Nel caso di specie, i verificatori avevano acquisito un blocknotes contenente, a loro dire, riferimenti a nominativi di clienti e compensi percepiti. A seguito dell’eccezione di segreto sollevata dal professionista, veniva esibita un’autorizzazione rilasciata dalla competente Procura della Repubblica, ma temporalmente anteriore rispetto all’opposizione formale e redatta in termini generici. L’Amministrazione ha poi fondato anche su tale documento l’avviso di accertamento, determinando un contenzioso che si è protratto sino al giudizio di legittimità.

La Corte di Cassazione ha confermato la nullità dell’acquisizione documentale, ribadendo principi consolidati in materia di limiti all’operatività dei poteri accertativi in presenza del segreto professionale. In particolare, il Collegio ha affermato che, ai sensi dell’articolo 52, comma 3, del D.P.R. 26 ottobre 1972, n. 633, l’acquisizione di documentazione coperta da segreto può avvenire unicamente in forza di un’autorizzazione ad hoc dell’autorità giudiziaria, rilasciata in forma specifica e successivamente all’eccezione sollevata dal professionista. Non è pertanto sufficiente una preventiva autorizzazione “in bianco”, per definizione incapace di soddisfare il requisito della specificità e della contestualità richiesti dalla norma.

Tale impostazione si pone in linea di continuità non solo con la giurisprudenza delle Sezioni Unite, ma altresì con il principio, di matrice costituzionale e convenzionale, secondo cui ogni deroga a diritti fondamentali deve essere sorretta da un presupposto normativo chiaro, proporzionato e applicato secondo modalità rigorosamente previste dalla legge. Si richiama, in particolare, il disposto dell’articolo 7-quinquies della legge 27 luglio 2000, n. 212 (Statuto dei diritti del contribuente), il quale sancisce l’inutilizzabilità, a fini impositivi, degli elementi probatori acquisiti in violazione di legge. La norma, nel recepire una serie di principi consolidati nella giurisprudenza costituzionale e della Corte di Giustizia dell’Unione europea, conferisce rilevanza sostanziale al corretto iter procedurale quale condizione di legittimità dell’accertamento tributario.

Il segreto professionale rappresenta, in tal senso, un limite di natura sostanziale e procedurale all’esercizio dei poteri coercitivi dell’amministrazione.
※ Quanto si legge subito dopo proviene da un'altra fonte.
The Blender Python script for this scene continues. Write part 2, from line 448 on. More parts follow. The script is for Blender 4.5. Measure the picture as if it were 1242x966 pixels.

Esso trova fondamento non solo nell’articolo 200 del codice di procedura penale, applicabile in via analogica al procedimento tributario, ma anche nell’articolo 24 della Costituzione, che tutela il diritto alla difesa in ogni stato e grado del procedimento. Ogni intervento ablativo in tal senso deve pertanto risultare strettamente funzionale e proporzionato, non potendosi ritenere sufficiente una legittimazione preventiva e generica, inidonea a bilanciare i diritti in conflitto.

La sentenza si distingue, inoltre, per l’esplicita valorizzazione della prassi amministrativa interna alla Guardia di Finanza, che, nelle proprie direttive operative, ha più volte ribadito l’obbligo di richiesta di autorizzazione specifica per l’acquisizione di documentazione professionale in caso di opposizione. L’inosservanza di tali linee guida, come accaduto nel caso di specie, non solo inficia la legittimità dell’operato dei verificatori, ma espone l’Amministrazione a conseguenze contenziose rilevanti, sino all’annullamento dell’atto impositivo e alla condanna alle spese processuali.

L’ordinanza n. 17228/2025 si inserisce autorevolmente in un filone giurisprudenziale volto a riaffermare il primato del principio di legalità sostanziale e il carattere garantistico dell’ordinamento tributario. Essa ribadisce che i poteri istruttori dell’Amministrazione, pur funzionali al corretto esercizio dell’azione accertativa, non possono travalicare i limiti imposti dal rispetto delle garanzie fondamentali del contribuente e dei professionisti. La deroga al segreto professionale, in quanto eccezione ad un principio di ordine pubblico, deve essere interpretata in senso restrittivo e applicata nel rispetto di stringenti condizioni procedurali, onde evitare derive autoritarie incompatibili con lo Stato di diritto e la tutela effettiva dei diritti fondamentali.